(Your objective): Set down exactly the lines of the listing below, please, beginning with the first and ending with the line that holds "return Vector((0, 0, EYE)) + d*(Y/d.y)".

··· Source excerpt

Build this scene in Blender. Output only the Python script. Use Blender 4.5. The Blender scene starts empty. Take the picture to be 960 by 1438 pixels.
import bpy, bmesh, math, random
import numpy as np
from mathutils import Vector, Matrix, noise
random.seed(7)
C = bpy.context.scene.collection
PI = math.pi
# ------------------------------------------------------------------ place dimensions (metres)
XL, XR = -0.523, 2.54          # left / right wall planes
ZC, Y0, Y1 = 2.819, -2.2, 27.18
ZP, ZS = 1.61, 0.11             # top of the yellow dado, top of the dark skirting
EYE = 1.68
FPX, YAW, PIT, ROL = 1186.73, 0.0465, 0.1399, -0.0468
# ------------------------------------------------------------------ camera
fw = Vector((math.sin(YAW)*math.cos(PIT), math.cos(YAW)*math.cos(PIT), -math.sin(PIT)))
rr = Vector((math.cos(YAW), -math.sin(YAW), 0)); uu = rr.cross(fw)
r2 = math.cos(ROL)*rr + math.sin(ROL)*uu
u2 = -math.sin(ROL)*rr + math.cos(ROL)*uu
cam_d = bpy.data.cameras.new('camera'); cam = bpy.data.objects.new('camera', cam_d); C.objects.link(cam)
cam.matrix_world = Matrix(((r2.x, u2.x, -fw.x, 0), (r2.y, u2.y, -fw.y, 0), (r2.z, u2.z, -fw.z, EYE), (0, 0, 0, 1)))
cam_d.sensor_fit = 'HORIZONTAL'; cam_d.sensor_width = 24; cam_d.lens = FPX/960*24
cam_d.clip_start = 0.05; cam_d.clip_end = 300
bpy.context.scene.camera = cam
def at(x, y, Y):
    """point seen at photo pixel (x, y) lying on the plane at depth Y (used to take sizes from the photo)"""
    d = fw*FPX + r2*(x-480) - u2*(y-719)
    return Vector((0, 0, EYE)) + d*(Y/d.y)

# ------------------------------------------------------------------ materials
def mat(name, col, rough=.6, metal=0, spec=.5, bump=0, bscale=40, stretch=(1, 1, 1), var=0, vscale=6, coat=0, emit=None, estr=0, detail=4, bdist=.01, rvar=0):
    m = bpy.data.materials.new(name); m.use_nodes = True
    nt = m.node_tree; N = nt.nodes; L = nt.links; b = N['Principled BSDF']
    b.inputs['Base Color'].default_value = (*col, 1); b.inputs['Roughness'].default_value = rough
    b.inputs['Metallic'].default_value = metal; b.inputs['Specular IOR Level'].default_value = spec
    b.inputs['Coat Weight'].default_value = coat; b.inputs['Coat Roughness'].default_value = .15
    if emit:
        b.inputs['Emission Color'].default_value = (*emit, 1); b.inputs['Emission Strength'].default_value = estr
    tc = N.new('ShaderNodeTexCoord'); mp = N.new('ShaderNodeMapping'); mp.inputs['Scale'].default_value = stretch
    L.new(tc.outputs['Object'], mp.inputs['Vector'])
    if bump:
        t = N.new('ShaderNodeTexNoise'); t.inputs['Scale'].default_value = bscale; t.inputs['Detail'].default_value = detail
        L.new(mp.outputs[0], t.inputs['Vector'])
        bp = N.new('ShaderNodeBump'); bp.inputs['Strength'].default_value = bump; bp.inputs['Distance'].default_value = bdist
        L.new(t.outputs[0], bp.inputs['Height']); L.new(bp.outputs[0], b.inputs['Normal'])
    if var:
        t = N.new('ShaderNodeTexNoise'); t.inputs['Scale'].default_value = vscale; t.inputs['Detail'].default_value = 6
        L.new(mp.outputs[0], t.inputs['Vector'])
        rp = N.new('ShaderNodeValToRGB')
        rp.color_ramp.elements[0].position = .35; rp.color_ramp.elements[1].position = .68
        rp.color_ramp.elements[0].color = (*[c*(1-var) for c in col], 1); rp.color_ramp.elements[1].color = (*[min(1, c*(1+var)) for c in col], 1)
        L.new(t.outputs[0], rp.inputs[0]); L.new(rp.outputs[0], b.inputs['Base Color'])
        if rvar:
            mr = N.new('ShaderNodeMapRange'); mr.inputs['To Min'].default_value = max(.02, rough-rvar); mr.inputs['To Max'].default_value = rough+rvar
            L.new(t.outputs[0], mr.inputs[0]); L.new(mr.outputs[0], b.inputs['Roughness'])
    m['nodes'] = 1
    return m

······

(Written answer):
Build this scene in Blender. Output only the Python script. Use Blender 4.5. The Blender scene starts empty. Take the picture to be 960 by 1438 pixels.
import bpy, bmesh, math, random
import numpy as np
from mathutils import Vector, Matrix, noise
random.seed(7)
C = bpy.context.scene.collection
PI = math.pi
# ------------------------------------------------------------------ place dimensions (metres)
XL, XR = -0.523, 2.54          # left / right wall planes
ZC, Y0, Y1 = 2.819, -2.2, 27.18
ZP, ZS = 1.61, 0.11             # top of the yellow dado, top of the dark skirting
EYE = 1.68
FPX, YAW, PIT, ROL = 1186.73, 0.0465, 0.1399, -0.0468
# ------------------------------------------------------------------ camera
fw = Vector((math.sin(YAW)*math.cos(PIT), math.cos(YAW)*math.cos(PIT), -math.sin(PIT)))
rr = Vector((math.cos(YAW), -math.sin(YAW), 0)); uu = rr.cross(fw)
r2 = math.cos(ROL)*rr + math.sin(ROL)*uu
u2 = -math.sin(ROL)*rr + math.cos(ROL)*uu
cam_d = bpy.data.cameras.new('camera'); cam = bpy.data.objects.new('camera', cam_d); C.objects.link(cam)
cam.matrix_world = Matrix(((r2.x, u2.x, -fw.x, 0), (r2.y, u2.y, -fw.y, 0), (r2.z, u2.z, -fw.z, EYE), (0, 0, 0, 1)))
cam_d.sensor_fit = 'HORIZONTAL'; cam_d.sensor_width = 24; cam_d.lens = FPX/960*24
cam_d.clip_start = 0.05; cam_d.clip_end = 300
bpy.context.scene.camera = cam
def at(x, y, Y):
    """point seen at photo pixel (x, y) lying on the plane at depth Y (used to take sizes from the photo)"""
    d = fw*FPX + r2*(x-480) - u2*(y-719)
    return Vector((0, 0, EYE)) + d*(Y/d.y)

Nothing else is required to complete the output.